A survey by the Bank for International Settlements (BIS) released last week has found that a growing number of central banks across the world are accelerating their work on digital versions of their local national currencies, also called central bank digital currencies (CBDCs).

Denominated in national units of account, a central bank digital currency is a digital payment instrument that is regulated by a central bank. Currently they come in two forms, a retail form, for use everyday by individuals and companies, and a wholesale form, for transactions between financial institutions.

The BIS survey found that of 86 central banks surveyed, 79 were studying a possible creation of a CBDC in some form, and over half reported already engaging in “concrete experiments” or working with trial versions of digital currencies.

Most banks reported feeling there was potential value in maintaining both retail and wholesale CBDCs. BIS predicts there will be at least 15 retail and 9 wholesale CBDCs circulating publicly by 2030.

The survey also found the number of banks which are close to issuing a CBDC within the next three years has increased, reaching 16% since last year with respect to wholesale digital currencies and it grew from 15% to 18% with respect to retail CBDCs.

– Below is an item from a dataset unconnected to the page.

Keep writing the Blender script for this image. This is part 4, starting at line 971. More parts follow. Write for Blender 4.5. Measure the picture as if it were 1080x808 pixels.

Although opponents of CBDCs have been raising concerns over potential abuse by governments to control transactions and the privacy of their use, analysts note that the traditional financial institutions are highly enthusiastic about embracing digital currencies.

In an interview with the FinTech news outlet, Gilbert Verdian, founder and CEO of Quant, a technology partner on the Bank of England’s CBDC project said, “The BIS survey shows that central banks are more bullish than ever on CBDCs. New use cases abound, and leaders from economies as diverse as Sri Lanka, Singapore and Switzerland are recognizing potential benefits. These include more efficient payments, financial inclusion, and faster monetary policy implementation.”

He added, “A well-designed CBDC could actually be a huge catalyst for innovation. Businesses and consumers would be able to automate complex and cumbersome processes and implement logic into money.”

Currently four central banks have already issued a retail CBDC – The Bahamas, the Eastern Caribbean, Jamaica and Nigeria.